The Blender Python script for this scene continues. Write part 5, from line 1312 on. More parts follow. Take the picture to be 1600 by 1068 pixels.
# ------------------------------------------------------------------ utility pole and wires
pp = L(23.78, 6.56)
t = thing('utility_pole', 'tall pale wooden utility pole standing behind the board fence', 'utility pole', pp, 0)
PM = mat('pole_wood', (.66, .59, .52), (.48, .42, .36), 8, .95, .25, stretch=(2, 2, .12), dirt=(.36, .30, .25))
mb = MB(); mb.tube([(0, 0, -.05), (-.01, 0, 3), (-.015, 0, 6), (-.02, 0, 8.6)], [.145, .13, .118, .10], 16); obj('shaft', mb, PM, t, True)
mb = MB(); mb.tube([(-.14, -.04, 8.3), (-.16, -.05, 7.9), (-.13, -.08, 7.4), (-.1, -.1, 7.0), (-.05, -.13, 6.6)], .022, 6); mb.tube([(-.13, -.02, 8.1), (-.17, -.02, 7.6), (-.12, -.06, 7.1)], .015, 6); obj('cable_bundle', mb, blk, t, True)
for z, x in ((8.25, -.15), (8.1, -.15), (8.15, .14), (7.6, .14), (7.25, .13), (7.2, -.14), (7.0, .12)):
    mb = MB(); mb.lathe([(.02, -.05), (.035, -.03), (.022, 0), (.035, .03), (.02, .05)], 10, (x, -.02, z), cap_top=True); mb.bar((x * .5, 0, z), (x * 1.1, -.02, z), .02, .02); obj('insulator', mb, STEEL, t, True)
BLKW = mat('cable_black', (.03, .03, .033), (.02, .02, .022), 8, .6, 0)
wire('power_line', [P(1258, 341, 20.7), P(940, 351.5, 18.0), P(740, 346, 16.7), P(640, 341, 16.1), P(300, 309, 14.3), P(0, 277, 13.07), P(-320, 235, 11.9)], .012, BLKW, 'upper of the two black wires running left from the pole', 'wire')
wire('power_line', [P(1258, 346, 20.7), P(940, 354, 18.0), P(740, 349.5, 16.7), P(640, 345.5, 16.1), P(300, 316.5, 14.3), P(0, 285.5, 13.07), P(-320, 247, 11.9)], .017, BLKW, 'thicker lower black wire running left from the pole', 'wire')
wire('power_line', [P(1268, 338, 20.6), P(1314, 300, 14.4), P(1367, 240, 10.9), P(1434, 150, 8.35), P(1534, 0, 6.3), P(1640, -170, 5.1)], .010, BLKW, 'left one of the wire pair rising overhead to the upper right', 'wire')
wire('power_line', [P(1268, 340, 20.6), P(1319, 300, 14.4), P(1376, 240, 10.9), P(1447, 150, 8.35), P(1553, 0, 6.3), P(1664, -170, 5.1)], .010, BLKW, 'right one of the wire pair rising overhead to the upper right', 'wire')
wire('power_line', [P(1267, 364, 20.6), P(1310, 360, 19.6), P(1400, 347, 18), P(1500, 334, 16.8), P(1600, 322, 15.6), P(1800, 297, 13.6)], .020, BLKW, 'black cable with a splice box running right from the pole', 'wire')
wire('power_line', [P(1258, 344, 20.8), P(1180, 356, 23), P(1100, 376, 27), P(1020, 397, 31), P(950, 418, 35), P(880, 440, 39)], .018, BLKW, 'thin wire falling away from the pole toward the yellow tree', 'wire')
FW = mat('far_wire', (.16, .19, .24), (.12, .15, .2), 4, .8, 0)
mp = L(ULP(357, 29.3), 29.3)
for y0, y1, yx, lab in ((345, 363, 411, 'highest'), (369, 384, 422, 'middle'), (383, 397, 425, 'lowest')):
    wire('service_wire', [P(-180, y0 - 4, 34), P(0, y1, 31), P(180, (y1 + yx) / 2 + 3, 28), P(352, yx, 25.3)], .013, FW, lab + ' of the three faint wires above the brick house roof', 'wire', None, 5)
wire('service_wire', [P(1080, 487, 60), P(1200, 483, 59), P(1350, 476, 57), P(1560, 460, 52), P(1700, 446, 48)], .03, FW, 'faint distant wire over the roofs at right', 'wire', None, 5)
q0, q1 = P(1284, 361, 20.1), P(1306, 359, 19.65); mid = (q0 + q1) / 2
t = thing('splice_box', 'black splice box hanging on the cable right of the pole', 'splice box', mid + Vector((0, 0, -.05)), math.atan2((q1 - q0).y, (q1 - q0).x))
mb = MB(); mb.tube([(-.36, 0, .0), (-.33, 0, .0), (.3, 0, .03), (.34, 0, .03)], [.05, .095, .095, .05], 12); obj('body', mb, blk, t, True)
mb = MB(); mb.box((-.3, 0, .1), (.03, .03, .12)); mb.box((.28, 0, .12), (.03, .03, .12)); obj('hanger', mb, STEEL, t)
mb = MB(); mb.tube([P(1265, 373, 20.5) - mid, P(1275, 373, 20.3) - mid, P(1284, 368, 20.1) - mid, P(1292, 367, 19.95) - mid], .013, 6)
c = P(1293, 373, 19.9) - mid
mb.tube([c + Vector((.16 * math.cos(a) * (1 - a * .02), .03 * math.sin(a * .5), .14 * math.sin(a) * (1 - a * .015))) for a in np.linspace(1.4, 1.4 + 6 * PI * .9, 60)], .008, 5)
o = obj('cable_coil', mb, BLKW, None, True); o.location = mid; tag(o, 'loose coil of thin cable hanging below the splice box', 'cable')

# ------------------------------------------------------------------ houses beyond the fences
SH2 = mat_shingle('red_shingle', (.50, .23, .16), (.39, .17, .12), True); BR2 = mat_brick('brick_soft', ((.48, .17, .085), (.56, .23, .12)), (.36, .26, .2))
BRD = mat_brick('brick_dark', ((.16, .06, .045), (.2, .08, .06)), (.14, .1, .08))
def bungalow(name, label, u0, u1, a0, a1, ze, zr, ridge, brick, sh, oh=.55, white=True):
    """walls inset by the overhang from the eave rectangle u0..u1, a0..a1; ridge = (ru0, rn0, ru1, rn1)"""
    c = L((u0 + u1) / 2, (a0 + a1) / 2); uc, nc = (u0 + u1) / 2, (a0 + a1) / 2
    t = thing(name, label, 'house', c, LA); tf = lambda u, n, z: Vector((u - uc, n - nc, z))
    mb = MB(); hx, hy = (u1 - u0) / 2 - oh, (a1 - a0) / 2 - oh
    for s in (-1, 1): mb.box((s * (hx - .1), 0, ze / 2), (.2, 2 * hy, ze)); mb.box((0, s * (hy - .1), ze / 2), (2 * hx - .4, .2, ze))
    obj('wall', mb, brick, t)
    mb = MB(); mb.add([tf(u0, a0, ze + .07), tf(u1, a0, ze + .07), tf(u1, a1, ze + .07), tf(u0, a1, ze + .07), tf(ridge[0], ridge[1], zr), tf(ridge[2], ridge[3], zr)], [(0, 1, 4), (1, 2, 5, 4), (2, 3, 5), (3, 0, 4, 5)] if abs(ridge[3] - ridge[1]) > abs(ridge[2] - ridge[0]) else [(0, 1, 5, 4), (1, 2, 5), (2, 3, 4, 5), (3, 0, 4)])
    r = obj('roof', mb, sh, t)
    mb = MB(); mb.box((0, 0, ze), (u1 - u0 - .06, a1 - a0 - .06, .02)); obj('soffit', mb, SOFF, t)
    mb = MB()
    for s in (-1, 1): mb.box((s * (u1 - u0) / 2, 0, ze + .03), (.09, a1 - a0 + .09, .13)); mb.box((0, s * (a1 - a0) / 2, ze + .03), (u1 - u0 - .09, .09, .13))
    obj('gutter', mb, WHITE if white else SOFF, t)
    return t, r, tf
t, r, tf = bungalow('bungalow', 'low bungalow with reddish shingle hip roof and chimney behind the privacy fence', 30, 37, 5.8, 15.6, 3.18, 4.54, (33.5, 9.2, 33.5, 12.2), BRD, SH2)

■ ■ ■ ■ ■

Repeat the material word for word, in full.

Solution:
The Blender Python script for this scene continues. Write part 5, from line 1312 on. More parts follow. Take the picture to be 1600 by 1068 pixels.
# ------------------------------------------------------------------ utility pole and wires
pp = L(23.78, 6.56)
t = thing('utility_pole', 'tall pale wooden utility pole standing behind the board fence', 'utility pole', pp, 0)
PM = mat('pole_wood', (.66, .59, .52), (.48, .42, .36), 8, .95, .25, stretch=(2, 2, .12), dirt=(.36, .30, .25))
mb = MB(); mb.tube([(0, 0, -.05), (-.01, 0, 3), (-.015, 0, 6), (-.02, 0, 8.6)], [.145, .13, .118, .10], 16); obj('shaft', mb, PM, t, True)
mb = MB(); mb.tube([(-.14, -.04, 8.3), (-.16, -.05, 7.9), (-.13, -.08, 7.4), (-.1, -.1, 7.0), (-.05, -.13, 6.6)], .022, 6); mb.tube([(-.13, -.02, 8.1), (-.17, -.02, 7.6), (-.12, -.06, 7.1)], .015, 6); obj('cable_bundle', mb, blk, t, True)
for z, x in ((8.25, -.15), (8.1, -.15), (8.15, .14), (7.6, .14), (7.25, .13), (7.2, -.14), (7.0, .12)):
    mb = MB(); mb.lathe([(.02, -.05), (.035, -.03), (.022, 0), (.035, .03), (.02, .05)], 10, (x, -.02, z), cap_top=True); mb.bar((x * .5, 0, z), (x * 1.1, -.02, z), .02, .02); obj('insulator', mb, STEEL, t, True)
BLKW = mat('cable_black', (.03, .03, .033), (.02, .02, .022), 8, .6, 0)
wire('power_line', [P(1258, 341, 20.7), P(940, 351.5, 18.0), P(740, 346, 16.7), P(640, 341, 16.1), P(300, 309, 14.3), P(0, 277, 13.07), P(-320, 235, 11.9)], .012, BLKW, 'upper of the two black wires running left from the pole', 'wire')
wire('power_line', [P(1258, 346, 20.7), P(940, 354, 18.0), P(740, 349.5, 16.7), P(640, 345.5, 16.1), P(300, 316.5, 14.3), P(0, 285.5, 13.07), P(-320, 247, 11.9)], .017, BLKW, 'thicker lower black wire running left from the pole', 'wire')
wire('power_line', [P(1268, 338, 20.6), P(1314, 300, 14.4), P(1367, 240, 10.9), P(1434, 150, 8.35), P(1534, 0, 6.3), P(1640, -170, 5.1)], .010, BLKW, 'left one of the wire pair rising overhead to the upper right', 'wire')
wire('power_line', [P(1268, 340, 20.6), P(1319, 300, 14.4), P(1376, 240, 10.9), P(1447, 150, 8.35), P(1553, 0, 6.3), P(1664, -170, 5.1)], .010, BLKW, 'right one of the wire pair rising overhead to the upper right', 'wire')
wire('power_line', [P(1267, 364, 20.6), P(1310, 360, 19.6), P(1400, 347, 18), P(1500, 334, 16.8), P(1600, 322, 15.6), P(1800, 297, 13.6)], .020, BLKW, 'black cable with a splice box running right from the pole', 'wire')
wire('power_line', [P(1258, 344, 20.8), P(1180, 356, 23), P(1100, 376, 27), P(1020, 397, 31), P(950, 418, 35), P(880, 440, 39)], .018, BLKW, 'thin wire falling away from the pole toward the yellow tree', 'wire')
FW = mat('far_wire', (.16, .19, .24), (.12, .15, .2), 4, .8, 0)
mp = L(ULP(357, 29.3), 29.3)
for y0, y1, yx, lab in ((345, 363, 411, 'highest'), (369, 384, 422, 'middle'), (383, 397, 425, 'lowest')):
    wire('service_wire', [P(-180, y0 - 4, 34), P(0, y1, 31), P(180, (y1 + yx) / 2 + 3, 28), P(352, yx, 25.3)], .013, FW, lab + ' of the three faint wires above the brick house roof', 'wire', None, 5)
wire('service_wire', [P(1080, 487, 60), P(1200, 483, 59), P(1350, 476, 57), P(1560, 460, 52), P(1700, 446, 48)], .03, FW, 'faint distant wire over the roofs at right', 'wire', None, 5)
q0, q1 = P(1284, 361, 20.1), P(1306, 359, 19.65); mid = (q0 + q1) / 2
t = thing('splice_box', 'black splice box hanging on the cable right of the pole', 'splice box', mid + Vector((0, 0, -.05)), math.atan2((q1 - q0).y, (q1 - q0).x))
mb = MB(); mb.tube([(-.36, 0, .0), (-.33, 0, .0), (.3, 0, .03), (.34, 0, .03)], [.05, .095, .095, .05], 12); obj('body', mb, blk, t, True)
mb = MB(); mb.box((-.3, 0, .1), (.03, .03, .12)); mb.box((.28, 0, .12), (.03, .03, .12)); obj('hanger', mb, STEEL, t)
mb = MB(); mb.tube([P(1265, 373, 20.5) - mid, P(1275, 373, 20.3) - mid, P(1284, 368, 20.1) - mid, P(1292, 367, 19.95) - mid], .013, 6)
c = P(1293, 373, 19.9) - mid
mb.tube([c + Vector((.16 * math.cos(a) * (1 - a * .02), .03 * math.sin(a * .5), .14 * math.sin(a) * (1 - a * .015))) for a in np.linspace(1.4, 1.4 + 6 * PI * .9, 60)], .008, 5)
o = obj('cable_coil', mb, BLKW, None, True); o.location = mid; tag(o, 'loose coil of thin cable hanging below the splice box', 'cable')

# ------------------------------------------------------------------ houses beyond the fences
SH2 = mat_shingle('red_shingle', (.50, .23, .16), (.39, .17, .12), True); BR2 = mat_brick('brick_soft', ((.48, .17, .085), (.56, .23, .12)), (.36, .26, .2))
BRD = mat_brick('brick_dark', ((.16, .06, .045), (.2, .08, .06)), (.14, .1, .08))
def bungalow(name, label, u0, u1, a0, a1, ze, zr, ridge, brick, sh, oh=.55, white=True):
    """walls inset by the overhang from the eave rectangle u0..u1, a0..a1; ridge = (ru0, rn0, ru1, rn1)"""
    c = L((u0 + u1) / 2, (a0 + a1) / 2); uc, nc = (u0 + u1) / 2, (a0 + a1) / 2
    t = thing(name, label, 'house', c, LA); tf = lambda u, n, z: Vector((u - uc, n - nc, z))
    mb = MB(); hx, hy = (u1 - u0) / 2 - oh, (a1 - a0) / 2 - oh
    for s in (-1, 1): mb.box((s * (hx - .1), 0, ze / 2), (.2, 2 * hy, ze)); mb.box((0, s * (hy - .1), ze / 2), (2 * hx - .4, .2, ze))
    obj('wall', mb, brick, t)
    mb = MB(); mb.add([tf(u0, a0, ze + .07), tf(u1, a0, ze + .07), tf(u1, a1, ze + .07), tf(u0, a1, ze + .07), tf(ridge[0], ridge[1], zr), tf(ridge[2], ridge[3], zr)], [(0, 1, 4), (1, 2, 5, 4), (2, 3, 5), (3, 0, 4, 5)] if abs(ridge[3] - ridge[1]) > abs(ridge[2] - ridge[0]) else [(0, 1, 5, 4), (1, 2, 5), (2, 3, 4, 5), (3, 0, 4)])
    r = obj('roof', mb, sh, t)
    mb = MB(); mb.box((0, 0, ze), (u1 - u0 - .06, a1 - a0 - .06, .02)); obj('soffit', mb, SOFF, t)
    mb = MB()
    for s in (-1, 1): mb.box((s * (u1 - u0) / 2, 0, ze + .03), (.09, a1 - a0 + .09, .13)); mb.box((0, s * (a1 - a0) / 2, ze + .03), (u1 - u0 - .09, .09, .13))
    obj('gutter', mb, WHITE if white else SOFF, t)
    return t, r, tf
t, r, tf = bungalow('bungalow', 'low bungalow with reddish shingle hip roof and chimney behind the privacy fence', 30, 37, 5.8, 15.6, 3.18, 4.54, (33.5, 9.2, 33.5, 12.2), BRD, SH2)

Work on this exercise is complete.